Qui a pompé sur la copie du copain ?

Certains se copient même des textes entiers sans mettre de guillemets. Ils s'attribuent ainsi les bêtises du voisin comme de mauvais écoliers ! C'est ainsi qu'on peut trouver dans deux grands quotidiens deux parties de texte quasi identiques. Jugez par vous-mêmes : 'exceptionnellement, les femmes voilées n'étaient pas reléguées derrière les claustras du premier étage de la mosquée. Elles assistaient, voilées pour la plupart, aux interventions dans la salle de prière, assises par terre, séparées des hommes par deux piliers', cette prose est signée de Mme Tabet du Figaro. Mais l’on a aussi : 'exceptionnellement, pour ce colloque, les femmes n'étaient pas reléguées derrière les claustras du premier étage. Voilées pour la plupart, elles assistaient aux interventions, assises par terre, séparées des hommes' de la plume de M. Ternisien du Monde. Qui a donc copié sur qui ? Le Monde ou Le Figaro ?

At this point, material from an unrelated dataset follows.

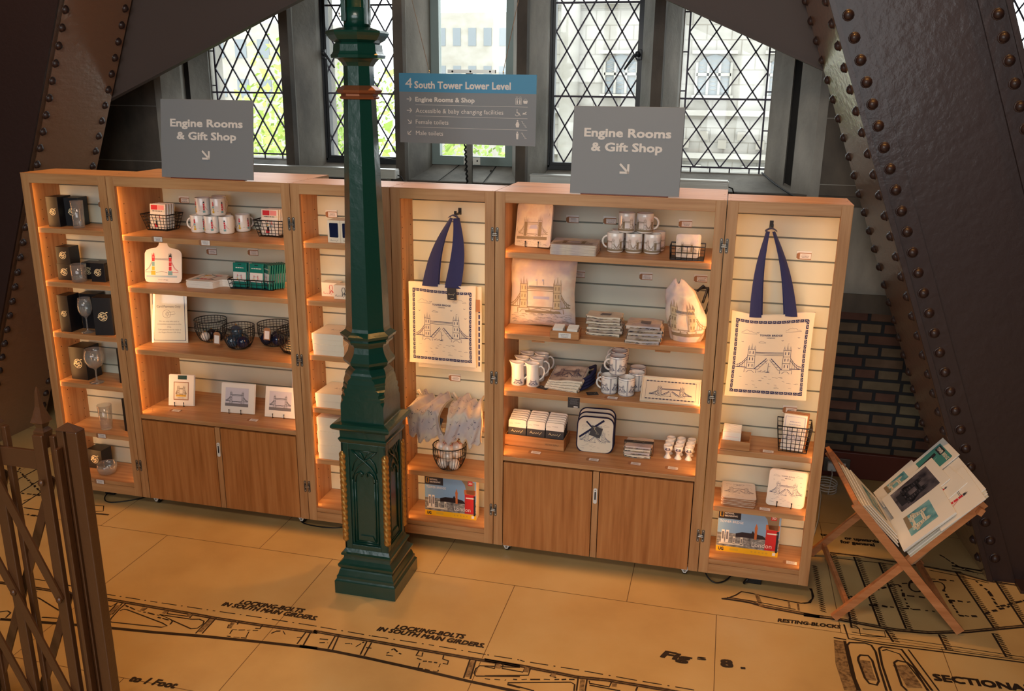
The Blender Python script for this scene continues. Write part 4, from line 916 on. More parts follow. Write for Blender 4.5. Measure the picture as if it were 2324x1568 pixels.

Si encore ils se copiaient des faits et non des opinions de bistrot je comprendrais mais là j'avoue qu'ils sont tombés bien bas! Je me demande même si ces deux journalistes ne piochent pas tout simplement le contenu de leurs articles dans la même agence de presse. Auquel cas vous me permettrez de douter de leur présence sur les lieux concernés (manifestation et/ou mosquée). Dès qu'il s'agit de briser l'islam et les arabes, les journaux de droite comme de gauche sont unanimes. Certains ne font qu'exprimer leurs convictions personnelles, et d'autres sont contraints (ou 'soumis') de suivre la mouvance par mesure de sécurité: la sécurité de l'emploi.

Bizarrement, tous ces journalistes retrouvent leurs esprits dès que les sujets abordés sont indépendants du voile, de l'islam et des arabes. Alors qui sont les véritables soumis ? Les milliers de femmes, voilées ou non, de la manifestation qui revendiquaient leur droit à la religiosité conformément à la Constitution de 1958[2], ou ces journalistes aliénés par leur propre propagande de désinformation avec, au ventre, la peur omniprésente de se voir marginalisés et exclus ? En manifestant, ces femmes n'ont bafoué aucune loi. Elles n'ont fait qu'utiliser un moyen légal d'expression pour demander que la loi soit appliquée. En revanche les journalistes n'hésitent pas à bafouer la Charte de Munich qui leur rappelle le devoir de 's'interdire le plagiat, la calomnie, la diffamation, les accusations sans fondement…'

Mais où va-t-on ainsi ? Que peut-on encore croire de personnes qui déforment la réalité sans vergogne dans le seul but d'arriver à des fins personnelles ? Que doit-on attendre de journalistes qui prennent le contre pied de la Charte de Munich en l'appliquant certes, mais à l'envers ?


[1]  La Déclaration des devoirs et des droits des journalistes  sont réunis dans la Charte de Munich de 19?. Cette dernière nous informe longuement sur les aspects essentiels de l'éthique et de la bonne foi dans les métiers du journalisme.

 

[2] La Constitution de 1958 dans l'article premier, nous rappelle que la France est une république laïque et q'elle 'respecte toutes les croyances'.